Posted on November 18, 2025, tagged as

Step Twelve – An Unexpected Emphasis

There are some surprising things that are both found and not found in the Twelve Steps of Alcoholics Anonymous. For one thing, there is very little to be found about drinking, or more importantly, not drinking in the steps themselves. What strikes me as of particular interest is what the Twelfth Step both says and what it does not say. I wrote about this in my book, The Twelve Step Pathway: A Heroic Journey of Recovery.

“What strikes me as the most remarkable of all the words and ideas expressed in the Big Book is what the Twelfth Step does not say. The Twelfth Step does not say, ‘Having stayed sober as the result of these steps.’ One could have expected exactly that. Instead, it says, ‘Having had a spiritual awakening as the result of these steps.’ The word the is used, as though a spiritual awakening was the singular purpose of the journey. It is not ‘having had a spiritual awakening as a result, among many results, of these steps.’ No, it is that the result of these steps is a spiritual awakening.”

This raises two important questions which I will briefly address here. 1) What is a spiritual awakening? 2) Why is a spiritual awakening so important to recovery from alcoholism? 

There are many good definitions of a spiritual awakening, and I will offer one here. A spiritual awakening is the realization that there is a sense of purpose to one’s life beyond that of survival and devotion to the accumulation of things. It is an awareness that can occur suddenly or develop over a considerable period of time. Frequently it is accompanied by an awareness of the existence of a higher power that has a positive influence on one’s life, and in life in general. This higher power is often experienced as love. 

Such a spiritual awakening is important to recovery because it allows one to find new meaning in life. It not only energizes one to want to be a better person, but it provides the means to continue in life by the pursuit of altruistic motives, and by reliance upon a higher power. 

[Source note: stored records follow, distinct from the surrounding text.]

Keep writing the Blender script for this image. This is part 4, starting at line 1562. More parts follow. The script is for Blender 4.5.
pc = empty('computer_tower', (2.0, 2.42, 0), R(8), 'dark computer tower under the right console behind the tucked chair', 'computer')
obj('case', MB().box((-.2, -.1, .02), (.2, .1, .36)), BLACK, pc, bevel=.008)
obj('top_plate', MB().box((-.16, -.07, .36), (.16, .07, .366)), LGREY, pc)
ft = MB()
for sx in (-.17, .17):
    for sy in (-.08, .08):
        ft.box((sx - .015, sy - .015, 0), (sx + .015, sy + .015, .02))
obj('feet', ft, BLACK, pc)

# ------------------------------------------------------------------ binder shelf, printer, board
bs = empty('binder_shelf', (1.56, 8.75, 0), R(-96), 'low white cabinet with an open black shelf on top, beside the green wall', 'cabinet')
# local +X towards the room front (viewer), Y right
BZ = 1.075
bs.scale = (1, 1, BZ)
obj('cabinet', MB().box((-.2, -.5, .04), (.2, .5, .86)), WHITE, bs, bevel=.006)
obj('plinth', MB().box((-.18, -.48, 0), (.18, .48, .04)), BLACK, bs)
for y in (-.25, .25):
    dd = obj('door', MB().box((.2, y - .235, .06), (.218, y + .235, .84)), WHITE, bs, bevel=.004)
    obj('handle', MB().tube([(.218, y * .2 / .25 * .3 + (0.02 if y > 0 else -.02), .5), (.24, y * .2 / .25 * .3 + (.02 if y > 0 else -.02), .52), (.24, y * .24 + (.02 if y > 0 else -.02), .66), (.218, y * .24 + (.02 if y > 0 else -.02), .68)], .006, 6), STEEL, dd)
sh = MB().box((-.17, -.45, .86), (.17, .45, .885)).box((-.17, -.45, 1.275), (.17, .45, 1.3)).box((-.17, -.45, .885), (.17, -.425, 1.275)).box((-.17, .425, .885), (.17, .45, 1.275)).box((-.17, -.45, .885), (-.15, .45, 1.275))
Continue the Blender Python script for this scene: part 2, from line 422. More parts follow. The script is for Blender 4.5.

Of course, unless one quits drinking, drugging, gambling, or whatever else has taken over one’s life, there can be no spiritual awakening. The means to do so is offered in the first nine steps, and the means to continue on the spiritual path of the heroic journey of recovery is presented in the last three steps. That such a spiritual awakening, however one defines it, is central to the process of recovery is attested to by the successful recovery of millions of people who have undertaken this journey. 

1 Alcoholics Anonymous: The Story of How Thousands of Men and Women Recovered from Alcoholism. 4th ed. Alcoholics Anonymous World Services, 2001, pp. 59-60.
2 Gordon, Michael Cowl. The Twelve Step Pathway: A Heroic Journey of Recovery, Rowman & Littlefield, 2023, p. 134.